» **EXERCISE DETAILS**
Bring together all lines of the material below that contain the string "this".

» **DATASET ENTRIES**
<<<<

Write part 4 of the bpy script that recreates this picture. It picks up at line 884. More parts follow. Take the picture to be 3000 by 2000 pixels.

>>>>
<<<<

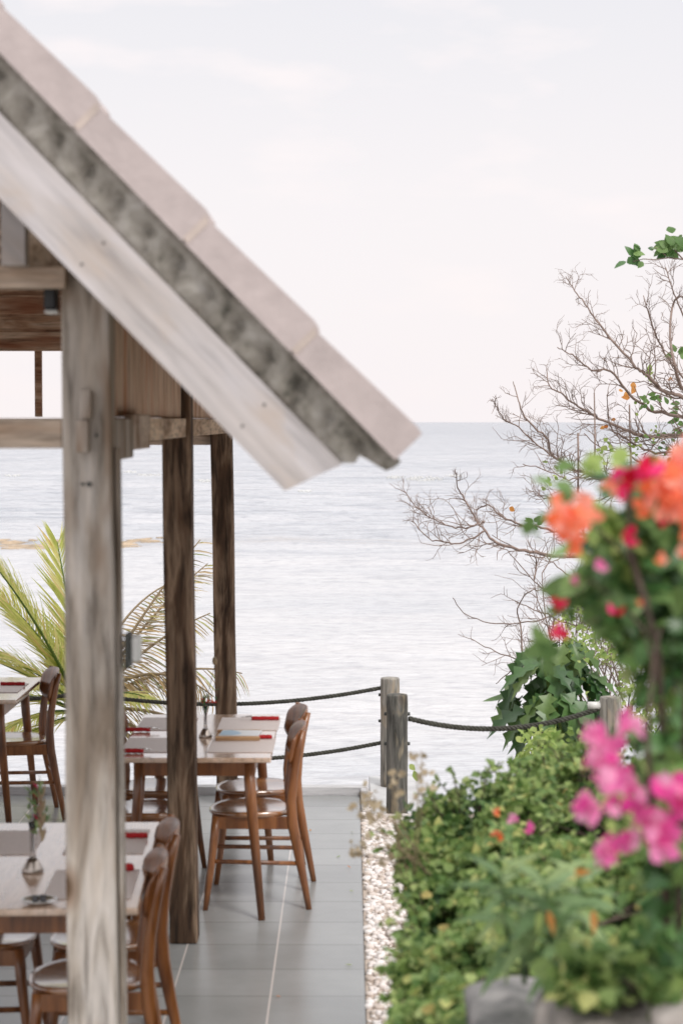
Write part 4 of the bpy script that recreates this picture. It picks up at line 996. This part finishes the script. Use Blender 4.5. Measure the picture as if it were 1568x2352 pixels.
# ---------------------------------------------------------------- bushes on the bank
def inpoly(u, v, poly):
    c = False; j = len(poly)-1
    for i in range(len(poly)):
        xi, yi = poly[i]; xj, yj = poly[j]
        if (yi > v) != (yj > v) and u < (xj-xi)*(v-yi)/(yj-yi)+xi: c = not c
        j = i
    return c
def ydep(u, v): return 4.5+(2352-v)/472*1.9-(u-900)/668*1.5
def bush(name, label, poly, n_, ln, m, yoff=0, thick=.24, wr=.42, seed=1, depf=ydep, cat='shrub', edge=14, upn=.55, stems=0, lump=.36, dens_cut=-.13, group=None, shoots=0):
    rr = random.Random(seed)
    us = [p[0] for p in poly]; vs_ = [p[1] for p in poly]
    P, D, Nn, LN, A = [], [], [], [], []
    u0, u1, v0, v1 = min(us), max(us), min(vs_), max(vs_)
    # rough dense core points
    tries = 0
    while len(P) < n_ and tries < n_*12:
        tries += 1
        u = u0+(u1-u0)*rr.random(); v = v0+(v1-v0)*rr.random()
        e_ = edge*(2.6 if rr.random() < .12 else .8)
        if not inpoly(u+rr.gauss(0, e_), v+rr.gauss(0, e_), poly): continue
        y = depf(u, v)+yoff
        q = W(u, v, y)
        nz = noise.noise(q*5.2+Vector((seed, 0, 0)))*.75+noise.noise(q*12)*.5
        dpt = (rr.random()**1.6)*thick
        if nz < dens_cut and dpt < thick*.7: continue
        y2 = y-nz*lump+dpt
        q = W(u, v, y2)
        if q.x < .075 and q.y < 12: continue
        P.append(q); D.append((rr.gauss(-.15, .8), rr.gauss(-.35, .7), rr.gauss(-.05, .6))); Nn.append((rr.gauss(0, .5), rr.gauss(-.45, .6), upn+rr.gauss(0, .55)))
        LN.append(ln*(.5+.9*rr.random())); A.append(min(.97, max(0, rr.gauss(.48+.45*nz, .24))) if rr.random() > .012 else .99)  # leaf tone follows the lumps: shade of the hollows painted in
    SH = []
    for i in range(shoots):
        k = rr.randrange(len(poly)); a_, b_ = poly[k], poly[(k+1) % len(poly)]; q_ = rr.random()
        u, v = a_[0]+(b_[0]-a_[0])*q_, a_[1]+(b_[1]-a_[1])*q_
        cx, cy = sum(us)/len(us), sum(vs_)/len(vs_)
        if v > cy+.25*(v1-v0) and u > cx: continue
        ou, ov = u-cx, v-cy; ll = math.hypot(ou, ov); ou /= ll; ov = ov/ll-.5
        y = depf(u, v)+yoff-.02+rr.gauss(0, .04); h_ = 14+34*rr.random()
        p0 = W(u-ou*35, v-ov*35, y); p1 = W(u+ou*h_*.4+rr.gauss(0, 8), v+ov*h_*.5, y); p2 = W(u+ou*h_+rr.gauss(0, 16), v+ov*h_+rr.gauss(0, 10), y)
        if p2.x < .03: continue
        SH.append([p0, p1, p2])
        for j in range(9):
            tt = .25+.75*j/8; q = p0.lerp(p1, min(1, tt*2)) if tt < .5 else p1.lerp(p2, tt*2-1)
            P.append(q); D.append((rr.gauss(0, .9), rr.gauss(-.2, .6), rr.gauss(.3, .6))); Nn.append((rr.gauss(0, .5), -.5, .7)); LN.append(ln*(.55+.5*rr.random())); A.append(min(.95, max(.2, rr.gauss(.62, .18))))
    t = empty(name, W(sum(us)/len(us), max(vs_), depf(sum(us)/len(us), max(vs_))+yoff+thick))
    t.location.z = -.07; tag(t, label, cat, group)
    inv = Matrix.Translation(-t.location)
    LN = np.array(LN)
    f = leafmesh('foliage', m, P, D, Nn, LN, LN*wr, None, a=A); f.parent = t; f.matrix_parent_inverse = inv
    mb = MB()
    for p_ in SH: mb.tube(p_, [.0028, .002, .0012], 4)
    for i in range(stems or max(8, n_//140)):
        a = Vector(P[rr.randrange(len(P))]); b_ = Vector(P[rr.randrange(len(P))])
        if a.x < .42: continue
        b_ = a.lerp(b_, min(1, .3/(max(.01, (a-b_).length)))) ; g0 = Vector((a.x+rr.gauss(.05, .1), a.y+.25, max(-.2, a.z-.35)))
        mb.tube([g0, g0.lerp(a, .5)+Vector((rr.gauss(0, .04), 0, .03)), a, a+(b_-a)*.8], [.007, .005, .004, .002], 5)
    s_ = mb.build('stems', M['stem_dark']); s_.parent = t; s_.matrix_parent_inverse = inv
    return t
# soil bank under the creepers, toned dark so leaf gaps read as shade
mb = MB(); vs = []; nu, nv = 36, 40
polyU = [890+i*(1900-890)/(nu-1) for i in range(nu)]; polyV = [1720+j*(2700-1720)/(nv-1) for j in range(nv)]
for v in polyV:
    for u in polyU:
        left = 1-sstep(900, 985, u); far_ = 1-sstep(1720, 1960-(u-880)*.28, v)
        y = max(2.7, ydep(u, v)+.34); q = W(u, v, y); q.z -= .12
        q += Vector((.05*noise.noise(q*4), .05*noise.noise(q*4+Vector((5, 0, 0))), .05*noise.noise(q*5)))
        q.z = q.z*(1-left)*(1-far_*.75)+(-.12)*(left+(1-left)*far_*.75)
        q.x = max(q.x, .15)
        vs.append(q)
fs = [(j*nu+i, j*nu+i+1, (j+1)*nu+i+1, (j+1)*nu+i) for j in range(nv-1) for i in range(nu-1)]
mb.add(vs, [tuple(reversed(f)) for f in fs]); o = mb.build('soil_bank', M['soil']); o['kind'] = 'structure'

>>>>

» **OUTPUT BELOW**
Write part 4 of the bpy script that recreates this picture. It picks up at line 884. More parts follow. Take the picture to be 3000 by 2000 pixels.
Write part 4 of the bpy script that recreates this picture. It picks up at line 996. This part finishes the script. Use Blender 4.5. Measure the picture as if it were 1568x2352 pixels.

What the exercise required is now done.